# Aim of the task
Look through the lines below and extract any with the word "picture".

# Dataset extract
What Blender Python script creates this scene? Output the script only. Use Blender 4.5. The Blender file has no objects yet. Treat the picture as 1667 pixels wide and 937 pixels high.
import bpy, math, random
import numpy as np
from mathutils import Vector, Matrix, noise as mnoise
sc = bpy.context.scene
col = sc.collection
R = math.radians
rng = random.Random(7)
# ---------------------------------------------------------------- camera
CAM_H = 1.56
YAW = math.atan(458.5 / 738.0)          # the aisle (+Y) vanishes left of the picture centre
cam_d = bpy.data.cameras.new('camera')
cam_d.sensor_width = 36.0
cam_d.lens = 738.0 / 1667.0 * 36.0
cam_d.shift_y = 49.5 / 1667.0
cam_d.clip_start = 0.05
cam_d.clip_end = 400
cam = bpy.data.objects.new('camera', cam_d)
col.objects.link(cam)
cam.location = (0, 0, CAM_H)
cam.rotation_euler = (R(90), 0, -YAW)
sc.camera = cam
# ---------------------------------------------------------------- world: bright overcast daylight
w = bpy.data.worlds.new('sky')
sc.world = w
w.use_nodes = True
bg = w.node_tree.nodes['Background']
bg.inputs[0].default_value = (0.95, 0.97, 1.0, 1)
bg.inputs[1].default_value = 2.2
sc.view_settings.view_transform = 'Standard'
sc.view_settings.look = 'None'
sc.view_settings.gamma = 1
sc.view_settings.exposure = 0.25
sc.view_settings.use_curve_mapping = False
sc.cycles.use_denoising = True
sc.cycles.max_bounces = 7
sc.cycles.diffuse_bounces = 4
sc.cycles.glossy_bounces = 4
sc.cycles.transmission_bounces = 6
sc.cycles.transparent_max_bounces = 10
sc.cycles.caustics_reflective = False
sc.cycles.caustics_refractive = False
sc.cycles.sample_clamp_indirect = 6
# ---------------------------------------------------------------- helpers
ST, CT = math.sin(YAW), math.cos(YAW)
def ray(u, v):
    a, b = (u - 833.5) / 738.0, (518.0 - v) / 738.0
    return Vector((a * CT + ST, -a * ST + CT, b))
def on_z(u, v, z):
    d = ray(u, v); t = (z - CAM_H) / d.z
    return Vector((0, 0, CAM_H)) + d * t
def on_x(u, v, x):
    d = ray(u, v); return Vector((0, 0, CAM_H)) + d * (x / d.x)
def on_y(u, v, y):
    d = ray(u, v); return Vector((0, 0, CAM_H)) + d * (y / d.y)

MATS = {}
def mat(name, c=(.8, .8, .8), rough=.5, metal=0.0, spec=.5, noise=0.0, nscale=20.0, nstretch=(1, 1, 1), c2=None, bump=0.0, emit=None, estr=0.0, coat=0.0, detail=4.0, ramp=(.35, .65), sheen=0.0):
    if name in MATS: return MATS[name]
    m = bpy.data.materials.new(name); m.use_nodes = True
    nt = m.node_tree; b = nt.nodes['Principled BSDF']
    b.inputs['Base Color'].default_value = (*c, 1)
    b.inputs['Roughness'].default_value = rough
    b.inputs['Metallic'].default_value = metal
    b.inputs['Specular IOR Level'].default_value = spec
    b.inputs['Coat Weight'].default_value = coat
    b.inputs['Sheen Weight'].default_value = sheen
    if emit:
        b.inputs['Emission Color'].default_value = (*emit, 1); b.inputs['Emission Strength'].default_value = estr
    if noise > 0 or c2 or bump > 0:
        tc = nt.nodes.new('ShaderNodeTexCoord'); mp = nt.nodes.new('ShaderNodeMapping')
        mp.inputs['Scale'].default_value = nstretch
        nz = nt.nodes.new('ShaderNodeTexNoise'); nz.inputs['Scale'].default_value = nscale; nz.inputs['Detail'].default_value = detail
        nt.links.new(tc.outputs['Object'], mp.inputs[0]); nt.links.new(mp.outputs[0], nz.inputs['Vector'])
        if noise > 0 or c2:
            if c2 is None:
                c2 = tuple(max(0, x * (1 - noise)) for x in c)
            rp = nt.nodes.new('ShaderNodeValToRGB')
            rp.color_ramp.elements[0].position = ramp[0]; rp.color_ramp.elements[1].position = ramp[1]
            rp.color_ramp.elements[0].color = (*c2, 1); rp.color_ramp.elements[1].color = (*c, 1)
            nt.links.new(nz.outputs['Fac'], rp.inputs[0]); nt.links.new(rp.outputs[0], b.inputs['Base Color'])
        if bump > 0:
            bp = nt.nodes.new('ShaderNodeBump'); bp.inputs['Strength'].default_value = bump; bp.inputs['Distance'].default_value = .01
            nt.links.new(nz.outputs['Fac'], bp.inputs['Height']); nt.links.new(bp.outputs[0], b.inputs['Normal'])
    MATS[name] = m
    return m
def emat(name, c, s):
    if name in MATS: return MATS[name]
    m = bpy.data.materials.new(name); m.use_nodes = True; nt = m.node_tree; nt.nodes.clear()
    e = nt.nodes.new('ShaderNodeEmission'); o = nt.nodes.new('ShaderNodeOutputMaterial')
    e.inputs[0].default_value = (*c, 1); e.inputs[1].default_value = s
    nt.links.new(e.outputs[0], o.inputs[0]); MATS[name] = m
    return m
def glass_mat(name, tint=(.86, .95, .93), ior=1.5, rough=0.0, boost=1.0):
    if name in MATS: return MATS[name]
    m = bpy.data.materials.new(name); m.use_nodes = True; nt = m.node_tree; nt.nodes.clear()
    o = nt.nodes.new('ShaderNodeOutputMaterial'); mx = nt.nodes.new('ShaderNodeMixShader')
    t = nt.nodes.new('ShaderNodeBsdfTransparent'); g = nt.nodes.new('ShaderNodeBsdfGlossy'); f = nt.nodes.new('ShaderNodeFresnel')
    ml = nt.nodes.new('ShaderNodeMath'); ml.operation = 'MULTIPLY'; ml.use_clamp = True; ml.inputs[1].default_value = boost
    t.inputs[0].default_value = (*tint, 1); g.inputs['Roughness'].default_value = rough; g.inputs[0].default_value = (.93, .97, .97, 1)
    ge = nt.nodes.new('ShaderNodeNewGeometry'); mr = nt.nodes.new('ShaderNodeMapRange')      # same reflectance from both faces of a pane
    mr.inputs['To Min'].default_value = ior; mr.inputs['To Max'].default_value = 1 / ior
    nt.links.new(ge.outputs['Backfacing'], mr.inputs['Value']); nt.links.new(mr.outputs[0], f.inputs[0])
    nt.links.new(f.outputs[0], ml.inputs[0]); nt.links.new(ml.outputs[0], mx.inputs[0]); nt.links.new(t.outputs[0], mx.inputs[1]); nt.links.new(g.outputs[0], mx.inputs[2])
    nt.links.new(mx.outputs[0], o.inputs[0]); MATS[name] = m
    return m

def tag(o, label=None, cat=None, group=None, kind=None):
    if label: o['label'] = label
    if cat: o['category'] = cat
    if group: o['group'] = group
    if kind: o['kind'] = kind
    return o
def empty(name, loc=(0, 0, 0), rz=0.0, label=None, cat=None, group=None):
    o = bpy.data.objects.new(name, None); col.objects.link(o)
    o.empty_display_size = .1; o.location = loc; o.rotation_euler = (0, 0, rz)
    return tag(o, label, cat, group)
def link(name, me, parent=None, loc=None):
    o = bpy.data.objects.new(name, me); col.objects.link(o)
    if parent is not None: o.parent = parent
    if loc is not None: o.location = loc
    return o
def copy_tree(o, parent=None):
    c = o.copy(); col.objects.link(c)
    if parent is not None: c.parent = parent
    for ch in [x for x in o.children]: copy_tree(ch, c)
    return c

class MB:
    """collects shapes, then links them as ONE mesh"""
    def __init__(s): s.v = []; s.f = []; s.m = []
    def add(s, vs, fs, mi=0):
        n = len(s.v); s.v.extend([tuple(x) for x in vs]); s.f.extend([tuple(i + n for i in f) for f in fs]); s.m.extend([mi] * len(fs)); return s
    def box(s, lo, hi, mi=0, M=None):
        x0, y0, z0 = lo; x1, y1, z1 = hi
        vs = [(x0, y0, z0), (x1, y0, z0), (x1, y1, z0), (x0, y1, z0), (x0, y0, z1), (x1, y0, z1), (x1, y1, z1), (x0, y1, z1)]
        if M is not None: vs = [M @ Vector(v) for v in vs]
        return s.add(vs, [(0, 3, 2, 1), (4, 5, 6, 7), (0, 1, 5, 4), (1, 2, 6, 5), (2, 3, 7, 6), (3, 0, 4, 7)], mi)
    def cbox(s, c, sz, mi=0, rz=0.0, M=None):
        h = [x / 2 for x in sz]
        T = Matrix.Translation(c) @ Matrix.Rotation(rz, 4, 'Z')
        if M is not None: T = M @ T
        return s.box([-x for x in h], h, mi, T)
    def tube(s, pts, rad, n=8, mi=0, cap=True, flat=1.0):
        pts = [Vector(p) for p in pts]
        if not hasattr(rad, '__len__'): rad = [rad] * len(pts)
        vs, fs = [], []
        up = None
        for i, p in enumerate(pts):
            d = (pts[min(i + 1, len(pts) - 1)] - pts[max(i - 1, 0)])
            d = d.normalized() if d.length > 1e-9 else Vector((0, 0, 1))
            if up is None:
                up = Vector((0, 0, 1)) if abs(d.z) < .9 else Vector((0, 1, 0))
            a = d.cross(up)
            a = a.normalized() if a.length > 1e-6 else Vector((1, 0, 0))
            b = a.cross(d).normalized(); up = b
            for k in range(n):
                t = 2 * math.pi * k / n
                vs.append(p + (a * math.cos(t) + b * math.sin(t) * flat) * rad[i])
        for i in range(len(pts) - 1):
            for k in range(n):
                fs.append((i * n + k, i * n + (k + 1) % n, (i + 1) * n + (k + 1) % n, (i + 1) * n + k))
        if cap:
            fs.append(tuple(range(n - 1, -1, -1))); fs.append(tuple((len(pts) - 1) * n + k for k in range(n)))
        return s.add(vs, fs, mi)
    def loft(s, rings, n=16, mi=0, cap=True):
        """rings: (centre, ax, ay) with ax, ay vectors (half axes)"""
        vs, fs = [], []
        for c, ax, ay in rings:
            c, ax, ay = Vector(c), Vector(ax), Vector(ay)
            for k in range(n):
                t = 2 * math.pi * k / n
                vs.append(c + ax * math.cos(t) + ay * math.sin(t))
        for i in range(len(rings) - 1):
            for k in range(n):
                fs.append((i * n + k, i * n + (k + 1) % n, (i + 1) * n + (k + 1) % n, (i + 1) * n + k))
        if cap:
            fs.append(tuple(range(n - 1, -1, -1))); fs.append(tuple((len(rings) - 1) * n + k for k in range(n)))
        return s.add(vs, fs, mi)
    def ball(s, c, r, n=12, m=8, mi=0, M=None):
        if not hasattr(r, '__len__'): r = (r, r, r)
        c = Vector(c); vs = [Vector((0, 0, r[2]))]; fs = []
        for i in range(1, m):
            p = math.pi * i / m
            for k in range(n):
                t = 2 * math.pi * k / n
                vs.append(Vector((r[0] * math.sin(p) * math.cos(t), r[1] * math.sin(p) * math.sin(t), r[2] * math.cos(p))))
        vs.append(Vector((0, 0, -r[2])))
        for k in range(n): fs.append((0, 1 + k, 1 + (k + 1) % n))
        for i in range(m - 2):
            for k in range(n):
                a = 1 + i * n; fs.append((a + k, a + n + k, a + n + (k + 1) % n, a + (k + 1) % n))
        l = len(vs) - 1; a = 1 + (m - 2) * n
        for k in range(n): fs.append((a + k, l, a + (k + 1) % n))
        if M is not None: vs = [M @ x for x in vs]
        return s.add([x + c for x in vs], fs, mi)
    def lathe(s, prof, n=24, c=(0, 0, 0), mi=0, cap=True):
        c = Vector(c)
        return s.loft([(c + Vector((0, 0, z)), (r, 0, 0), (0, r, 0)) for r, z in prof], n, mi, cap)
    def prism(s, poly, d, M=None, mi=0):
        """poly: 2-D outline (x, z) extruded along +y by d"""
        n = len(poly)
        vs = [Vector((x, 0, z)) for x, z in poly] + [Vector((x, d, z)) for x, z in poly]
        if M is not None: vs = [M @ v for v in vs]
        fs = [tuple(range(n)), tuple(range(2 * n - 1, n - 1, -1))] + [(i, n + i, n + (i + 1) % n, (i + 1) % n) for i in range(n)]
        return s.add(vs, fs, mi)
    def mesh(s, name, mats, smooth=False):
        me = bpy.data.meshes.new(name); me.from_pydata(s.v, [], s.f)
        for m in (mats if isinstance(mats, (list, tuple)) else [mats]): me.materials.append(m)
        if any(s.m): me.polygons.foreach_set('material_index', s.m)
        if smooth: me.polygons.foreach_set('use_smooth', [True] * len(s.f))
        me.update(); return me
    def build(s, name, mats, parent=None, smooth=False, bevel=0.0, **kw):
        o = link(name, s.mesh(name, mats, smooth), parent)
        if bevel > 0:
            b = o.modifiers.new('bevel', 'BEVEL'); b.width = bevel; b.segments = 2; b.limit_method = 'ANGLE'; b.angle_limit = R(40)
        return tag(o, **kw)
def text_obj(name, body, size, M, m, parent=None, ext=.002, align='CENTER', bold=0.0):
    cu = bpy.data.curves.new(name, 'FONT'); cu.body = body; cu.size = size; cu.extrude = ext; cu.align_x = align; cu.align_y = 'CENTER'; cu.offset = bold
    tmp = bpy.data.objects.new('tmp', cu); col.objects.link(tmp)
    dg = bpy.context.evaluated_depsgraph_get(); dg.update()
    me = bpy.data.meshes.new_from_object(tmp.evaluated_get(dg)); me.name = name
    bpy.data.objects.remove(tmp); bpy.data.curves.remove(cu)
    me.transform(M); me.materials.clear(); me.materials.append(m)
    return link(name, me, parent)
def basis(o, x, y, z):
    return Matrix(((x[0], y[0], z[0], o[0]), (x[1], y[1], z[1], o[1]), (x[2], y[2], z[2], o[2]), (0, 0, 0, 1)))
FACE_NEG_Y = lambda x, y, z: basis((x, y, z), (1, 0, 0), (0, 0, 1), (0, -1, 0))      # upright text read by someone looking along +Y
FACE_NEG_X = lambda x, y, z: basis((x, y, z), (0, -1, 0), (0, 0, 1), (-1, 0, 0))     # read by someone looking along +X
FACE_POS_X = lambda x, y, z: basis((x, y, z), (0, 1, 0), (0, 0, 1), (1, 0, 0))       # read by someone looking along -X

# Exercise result
What Blender Python script creates this scene? Output the script only. Use Blender 4.5. The Blender file has no objects yet. Treat the picture as 1667 pixels wide and 937 pixels high.
YAW = math.atan(458.5 / 738.0)          # the aisle (+Y) vanishes left of the picture centre